#### Your instructions
Stop after the line with "return Vector((R*sin(a), R*cos(a), z))": repeat exactly every line before it, beginning with the first, and that line itself.

#### Dataset excerpt

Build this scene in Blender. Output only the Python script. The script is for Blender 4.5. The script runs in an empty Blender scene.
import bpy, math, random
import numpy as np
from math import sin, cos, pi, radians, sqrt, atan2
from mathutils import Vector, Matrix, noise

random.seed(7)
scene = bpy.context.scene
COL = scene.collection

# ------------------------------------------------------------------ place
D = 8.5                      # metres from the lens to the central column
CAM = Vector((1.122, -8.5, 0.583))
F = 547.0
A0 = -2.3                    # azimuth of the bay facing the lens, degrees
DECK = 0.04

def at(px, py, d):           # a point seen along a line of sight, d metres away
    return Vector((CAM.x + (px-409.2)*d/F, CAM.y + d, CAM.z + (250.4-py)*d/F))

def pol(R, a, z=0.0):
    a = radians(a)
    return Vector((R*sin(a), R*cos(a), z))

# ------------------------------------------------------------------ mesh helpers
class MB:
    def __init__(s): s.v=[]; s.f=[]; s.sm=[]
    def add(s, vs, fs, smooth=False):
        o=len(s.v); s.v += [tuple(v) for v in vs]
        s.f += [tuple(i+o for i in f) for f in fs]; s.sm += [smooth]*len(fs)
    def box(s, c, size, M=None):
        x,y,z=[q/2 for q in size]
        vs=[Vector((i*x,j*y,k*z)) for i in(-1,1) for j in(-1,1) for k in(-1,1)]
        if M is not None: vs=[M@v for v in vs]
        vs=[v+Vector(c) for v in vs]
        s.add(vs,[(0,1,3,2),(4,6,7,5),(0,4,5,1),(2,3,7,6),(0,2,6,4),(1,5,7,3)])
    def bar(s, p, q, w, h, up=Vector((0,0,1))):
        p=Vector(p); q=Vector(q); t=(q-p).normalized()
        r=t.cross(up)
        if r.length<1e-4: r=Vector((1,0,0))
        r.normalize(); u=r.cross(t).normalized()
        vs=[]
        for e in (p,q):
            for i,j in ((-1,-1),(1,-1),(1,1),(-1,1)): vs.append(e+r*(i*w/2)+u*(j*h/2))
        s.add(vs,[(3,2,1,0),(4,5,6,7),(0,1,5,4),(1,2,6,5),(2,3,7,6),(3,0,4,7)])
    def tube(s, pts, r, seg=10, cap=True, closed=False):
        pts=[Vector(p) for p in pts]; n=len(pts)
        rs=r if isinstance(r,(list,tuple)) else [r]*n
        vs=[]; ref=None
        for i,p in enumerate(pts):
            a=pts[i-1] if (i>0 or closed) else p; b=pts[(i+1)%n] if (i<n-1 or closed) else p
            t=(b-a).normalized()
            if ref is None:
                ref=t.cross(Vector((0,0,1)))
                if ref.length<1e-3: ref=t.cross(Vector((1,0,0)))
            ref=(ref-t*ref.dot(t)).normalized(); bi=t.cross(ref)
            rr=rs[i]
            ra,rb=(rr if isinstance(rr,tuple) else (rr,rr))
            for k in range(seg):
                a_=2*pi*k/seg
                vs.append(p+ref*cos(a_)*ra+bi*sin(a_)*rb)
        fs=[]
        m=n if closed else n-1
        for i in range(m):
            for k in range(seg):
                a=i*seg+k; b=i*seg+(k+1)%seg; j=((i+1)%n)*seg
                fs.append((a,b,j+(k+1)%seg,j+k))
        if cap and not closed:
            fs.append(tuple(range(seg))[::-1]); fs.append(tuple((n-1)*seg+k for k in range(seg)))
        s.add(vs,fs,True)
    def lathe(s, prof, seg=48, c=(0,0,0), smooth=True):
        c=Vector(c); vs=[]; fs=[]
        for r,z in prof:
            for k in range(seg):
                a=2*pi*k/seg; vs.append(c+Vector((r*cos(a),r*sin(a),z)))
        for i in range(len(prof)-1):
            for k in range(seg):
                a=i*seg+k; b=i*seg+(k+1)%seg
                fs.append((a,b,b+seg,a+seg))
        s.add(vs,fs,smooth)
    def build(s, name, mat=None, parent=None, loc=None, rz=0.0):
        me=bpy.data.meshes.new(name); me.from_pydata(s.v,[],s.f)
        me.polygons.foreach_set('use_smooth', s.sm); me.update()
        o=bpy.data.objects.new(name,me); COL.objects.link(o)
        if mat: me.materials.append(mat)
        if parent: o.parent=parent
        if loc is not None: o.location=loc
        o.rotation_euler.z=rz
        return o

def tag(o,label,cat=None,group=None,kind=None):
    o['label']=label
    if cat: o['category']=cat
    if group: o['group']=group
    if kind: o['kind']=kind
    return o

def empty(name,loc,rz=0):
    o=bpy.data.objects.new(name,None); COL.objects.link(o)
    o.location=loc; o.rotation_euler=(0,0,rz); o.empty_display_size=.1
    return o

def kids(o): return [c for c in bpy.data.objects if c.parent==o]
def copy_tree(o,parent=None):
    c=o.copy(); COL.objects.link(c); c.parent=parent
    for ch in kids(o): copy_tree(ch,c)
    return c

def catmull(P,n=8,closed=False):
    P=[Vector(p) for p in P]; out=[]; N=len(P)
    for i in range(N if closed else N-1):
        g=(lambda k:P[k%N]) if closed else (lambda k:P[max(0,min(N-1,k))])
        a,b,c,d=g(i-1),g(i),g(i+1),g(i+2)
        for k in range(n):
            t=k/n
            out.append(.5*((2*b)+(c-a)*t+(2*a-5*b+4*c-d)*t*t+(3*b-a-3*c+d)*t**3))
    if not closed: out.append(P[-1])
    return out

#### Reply
Build this scene in Blender. Output only the Python script. The script is for Blender 4.5. The script runs in an empty Blender scene.
import bpy, math, random
import numpy as np
from math import sin, cos, pi, radians, sqrt, atan2
from mathutils import Vector, Matrix, noise

random.seed(7)
scene = bpy.context.scene
COL = scene.collection

# ------------------------------------------------------------------ place
D = 8.5                      # metres from the lens to the central column
CAM = Vector((1.122, -8.5, 0.583))
F = 547.0
A0 = -2.3                    # azimuth of the bay facing the lens, degrees
DECK = 0.04

def at(px, py, d):           # a point seen along a line of sight, d metres away
    return Vector((CAM.x + (px-409.2)*d/F, CAM.y + d, CAM.z + (250.4-py)*d/F))

def pol(R, a, z=0.0):
    a = radians(a)
    return Vector((R*sin(a), R*cos(a), z))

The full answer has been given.